- [THE PROBLEM]
Identify the lines bearing the string "navy" and gather them.

- [COLLECTED MATERIAL]
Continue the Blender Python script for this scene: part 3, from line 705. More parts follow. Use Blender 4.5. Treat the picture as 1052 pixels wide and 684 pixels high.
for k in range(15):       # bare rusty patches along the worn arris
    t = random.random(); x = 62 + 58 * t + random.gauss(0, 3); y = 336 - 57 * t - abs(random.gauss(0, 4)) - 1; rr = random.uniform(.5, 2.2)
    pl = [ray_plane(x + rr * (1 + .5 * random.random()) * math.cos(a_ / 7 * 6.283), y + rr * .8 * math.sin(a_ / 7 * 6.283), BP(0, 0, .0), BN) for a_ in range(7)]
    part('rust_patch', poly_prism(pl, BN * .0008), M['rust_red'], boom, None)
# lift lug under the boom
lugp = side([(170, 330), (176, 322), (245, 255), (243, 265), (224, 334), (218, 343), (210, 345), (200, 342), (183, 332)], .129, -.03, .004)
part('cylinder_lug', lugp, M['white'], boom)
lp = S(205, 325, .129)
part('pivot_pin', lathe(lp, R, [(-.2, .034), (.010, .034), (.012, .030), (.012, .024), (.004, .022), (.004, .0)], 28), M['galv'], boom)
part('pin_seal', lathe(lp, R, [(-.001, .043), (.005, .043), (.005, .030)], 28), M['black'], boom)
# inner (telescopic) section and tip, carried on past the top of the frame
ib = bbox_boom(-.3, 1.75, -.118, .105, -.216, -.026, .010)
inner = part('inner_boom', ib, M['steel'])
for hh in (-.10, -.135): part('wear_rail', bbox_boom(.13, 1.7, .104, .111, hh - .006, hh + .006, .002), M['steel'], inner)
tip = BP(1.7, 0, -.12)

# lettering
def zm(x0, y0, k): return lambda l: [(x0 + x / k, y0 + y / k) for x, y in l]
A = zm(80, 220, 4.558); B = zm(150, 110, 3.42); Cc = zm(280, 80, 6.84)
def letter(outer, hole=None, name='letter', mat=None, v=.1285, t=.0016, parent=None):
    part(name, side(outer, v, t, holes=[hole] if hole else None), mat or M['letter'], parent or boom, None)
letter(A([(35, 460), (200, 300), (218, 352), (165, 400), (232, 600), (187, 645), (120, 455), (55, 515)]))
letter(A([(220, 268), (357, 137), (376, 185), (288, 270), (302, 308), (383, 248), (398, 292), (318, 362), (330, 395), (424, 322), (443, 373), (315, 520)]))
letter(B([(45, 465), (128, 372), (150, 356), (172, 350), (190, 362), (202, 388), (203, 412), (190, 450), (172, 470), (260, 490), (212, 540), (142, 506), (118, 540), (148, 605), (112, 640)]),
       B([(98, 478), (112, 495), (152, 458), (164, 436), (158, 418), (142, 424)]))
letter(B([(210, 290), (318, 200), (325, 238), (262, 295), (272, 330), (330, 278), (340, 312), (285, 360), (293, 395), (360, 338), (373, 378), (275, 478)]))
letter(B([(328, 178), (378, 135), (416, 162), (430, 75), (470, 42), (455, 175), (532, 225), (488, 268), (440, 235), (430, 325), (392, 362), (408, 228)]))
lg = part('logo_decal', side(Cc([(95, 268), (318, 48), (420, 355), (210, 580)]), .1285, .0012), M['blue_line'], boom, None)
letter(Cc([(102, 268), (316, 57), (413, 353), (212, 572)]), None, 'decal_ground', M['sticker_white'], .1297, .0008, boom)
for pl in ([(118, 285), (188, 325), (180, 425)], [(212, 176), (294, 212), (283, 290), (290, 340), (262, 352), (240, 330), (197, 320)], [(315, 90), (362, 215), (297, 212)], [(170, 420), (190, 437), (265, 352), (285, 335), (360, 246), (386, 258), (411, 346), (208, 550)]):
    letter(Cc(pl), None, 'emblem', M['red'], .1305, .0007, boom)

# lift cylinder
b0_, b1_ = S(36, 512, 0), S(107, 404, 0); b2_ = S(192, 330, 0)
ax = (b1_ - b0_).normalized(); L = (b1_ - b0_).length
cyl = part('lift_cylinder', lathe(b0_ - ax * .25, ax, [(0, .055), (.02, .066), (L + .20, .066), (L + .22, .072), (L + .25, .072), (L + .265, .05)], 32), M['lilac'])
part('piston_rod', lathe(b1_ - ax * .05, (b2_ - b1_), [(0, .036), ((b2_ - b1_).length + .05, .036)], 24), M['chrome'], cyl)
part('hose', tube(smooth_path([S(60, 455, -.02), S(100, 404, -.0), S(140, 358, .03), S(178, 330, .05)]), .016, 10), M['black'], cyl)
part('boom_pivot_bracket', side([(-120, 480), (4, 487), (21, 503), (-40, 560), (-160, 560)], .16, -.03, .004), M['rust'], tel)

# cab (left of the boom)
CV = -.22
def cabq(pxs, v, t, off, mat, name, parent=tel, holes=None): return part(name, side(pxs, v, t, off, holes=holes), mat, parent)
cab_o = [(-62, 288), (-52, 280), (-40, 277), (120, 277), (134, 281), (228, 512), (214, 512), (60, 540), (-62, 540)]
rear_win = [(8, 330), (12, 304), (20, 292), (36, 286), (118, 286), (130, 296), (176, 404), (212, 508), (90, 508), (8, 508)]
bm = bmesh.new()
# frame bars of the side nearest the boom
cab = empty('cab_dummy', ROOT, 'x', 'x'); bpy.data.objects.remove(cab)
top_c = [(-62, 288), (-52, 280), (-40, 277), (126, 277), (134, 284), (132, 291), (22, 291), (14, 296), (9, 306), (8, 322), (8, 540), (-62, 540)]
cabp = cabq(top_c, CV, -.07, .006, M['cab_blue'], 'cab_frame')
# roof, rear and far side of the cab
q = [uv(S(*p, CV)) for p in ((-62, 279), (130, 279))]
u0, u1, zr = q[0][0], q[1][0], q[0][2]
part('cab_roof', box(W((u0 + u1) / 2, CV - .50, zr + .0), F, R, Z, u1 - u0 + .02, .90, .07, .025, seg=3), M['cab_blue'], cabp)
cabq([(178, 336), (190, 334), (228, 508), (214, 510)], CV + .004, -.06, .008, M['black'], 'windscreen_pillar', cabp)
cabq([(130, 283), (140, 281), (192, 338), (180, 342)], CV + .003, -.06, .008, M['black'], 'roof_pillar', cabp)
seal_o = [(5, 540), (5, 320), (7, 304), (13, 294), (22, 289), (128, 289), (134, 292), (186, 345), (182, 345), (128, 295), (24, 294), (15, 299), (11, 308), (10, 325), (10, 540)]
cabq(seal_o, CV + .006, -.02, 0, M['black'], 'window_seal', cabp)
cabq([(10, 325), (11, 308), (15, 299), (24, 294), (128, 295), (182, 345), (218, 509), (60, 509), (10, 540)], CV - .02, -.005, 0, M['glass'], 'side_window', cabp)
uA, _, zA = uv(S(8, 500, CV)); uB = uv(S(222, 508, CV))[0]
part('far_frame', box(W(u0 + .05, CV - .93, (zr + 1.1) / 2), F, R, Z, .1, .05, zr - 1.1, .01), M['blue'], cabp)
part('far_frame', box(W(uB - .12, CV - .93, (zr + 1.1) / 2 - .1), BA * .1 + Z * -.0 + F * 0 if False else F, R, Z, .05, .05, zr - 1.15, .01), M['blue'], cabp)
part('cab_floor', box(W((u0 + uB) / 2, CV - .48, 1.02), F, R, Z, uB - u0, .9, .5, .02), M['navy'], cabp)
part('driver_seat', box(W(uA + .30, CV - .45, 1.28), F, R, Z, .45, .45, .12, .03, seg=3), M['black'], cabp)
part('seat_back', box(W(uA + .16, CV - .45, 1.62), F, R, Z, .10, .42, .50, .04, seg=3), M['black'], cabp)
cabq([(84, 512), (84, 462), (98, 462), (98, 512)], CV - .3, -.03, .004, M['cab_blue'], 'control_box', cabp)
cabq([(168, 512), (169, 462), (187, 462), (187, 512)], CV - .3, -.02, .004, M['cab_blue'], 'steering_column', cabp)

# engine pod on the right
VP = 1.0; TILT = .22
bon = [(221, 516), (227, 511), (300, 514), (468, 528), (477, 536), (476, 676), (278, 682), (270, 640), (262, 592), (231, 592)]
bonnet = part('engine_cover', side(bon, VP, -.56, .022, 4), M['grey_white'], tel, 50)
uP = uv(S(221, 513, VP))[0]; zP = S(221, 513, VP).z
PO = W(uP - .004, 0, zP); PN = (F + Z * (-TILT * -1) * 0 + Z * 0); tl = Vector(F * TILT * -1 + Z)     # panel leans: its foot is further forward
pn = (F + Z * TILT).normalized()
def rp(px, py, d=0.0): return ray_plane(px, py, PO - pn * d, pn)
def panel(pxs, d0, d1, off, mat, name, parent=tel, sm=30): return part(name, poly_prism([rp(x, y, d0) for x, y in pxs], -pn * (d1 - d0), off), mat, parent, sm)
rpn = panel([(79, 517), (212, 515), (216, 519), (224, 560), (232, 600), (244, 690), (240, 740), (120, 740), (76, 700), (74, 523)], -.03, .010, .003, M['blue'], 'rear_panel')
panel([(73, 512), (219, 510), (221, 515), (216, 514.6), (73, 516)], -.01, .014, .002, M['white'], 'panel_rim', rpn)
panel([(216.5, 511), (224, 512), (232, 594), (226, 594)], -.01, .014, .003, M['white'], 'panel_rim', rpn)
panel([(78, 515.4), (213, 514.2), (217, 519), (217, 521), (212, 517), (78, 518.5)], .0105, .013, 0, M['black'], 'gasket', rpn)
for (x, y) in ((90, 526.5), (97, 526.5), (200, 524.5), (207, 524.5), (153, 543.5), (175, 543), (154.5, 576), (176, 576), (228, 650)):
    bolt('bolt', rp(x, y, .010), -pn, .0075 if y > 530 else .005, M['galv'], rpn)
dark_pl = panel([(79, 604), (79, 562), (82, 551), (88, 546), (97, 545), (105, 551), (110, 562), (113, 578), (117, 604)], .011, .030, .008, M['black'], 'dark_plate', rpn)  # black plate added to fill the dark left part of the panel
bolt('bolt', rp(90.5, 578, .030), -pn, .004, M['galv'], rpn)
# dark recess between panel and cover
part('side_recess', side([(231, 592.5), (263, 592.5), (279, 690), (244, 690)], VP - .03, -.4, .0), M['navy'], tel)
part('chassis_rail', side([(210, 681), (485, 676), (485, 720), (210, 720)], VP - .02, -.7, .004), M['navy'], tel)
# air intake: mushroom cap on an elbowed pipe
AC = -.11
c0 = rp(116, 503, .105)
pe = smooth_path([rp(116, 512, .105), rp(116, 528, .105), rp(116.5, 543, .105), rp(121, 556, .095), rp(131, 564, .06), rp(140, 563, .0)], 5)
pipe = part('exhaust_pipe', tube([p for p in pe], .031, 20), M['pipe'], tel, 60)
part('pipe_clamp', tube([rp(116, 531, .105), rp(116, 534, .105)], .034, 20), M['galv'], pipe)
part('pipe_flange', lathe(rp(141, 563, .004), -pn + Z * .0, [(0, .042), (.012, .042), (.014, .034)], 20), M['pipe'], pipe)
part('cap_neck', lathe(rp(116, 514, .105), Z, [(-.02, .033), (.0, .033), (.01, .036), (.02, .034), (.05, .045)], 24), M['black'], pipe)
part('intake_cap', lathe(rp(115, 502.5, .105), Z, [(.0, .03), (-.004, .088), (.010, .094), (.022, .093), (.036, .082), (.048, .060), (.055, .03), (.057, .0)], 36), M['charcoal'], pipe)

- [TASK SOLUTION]
part('cab_floor', box(W((u0 + uB) / 2, CV - .48, 1.02), F, R, Z, uB - u0, .9, .5, .02), M['navy'], cabp)
part('side_recess', side([(231, 592.5), (263, 592.5), (279, 690), (244, 690)], VP - .03, -.4, .0), M['navy'], tel)
part('chassis_rail', side([(210, 681), (485, 676), (485, 720), (210, 720)], VP - .02, -.7, .004), M['navy'], tel)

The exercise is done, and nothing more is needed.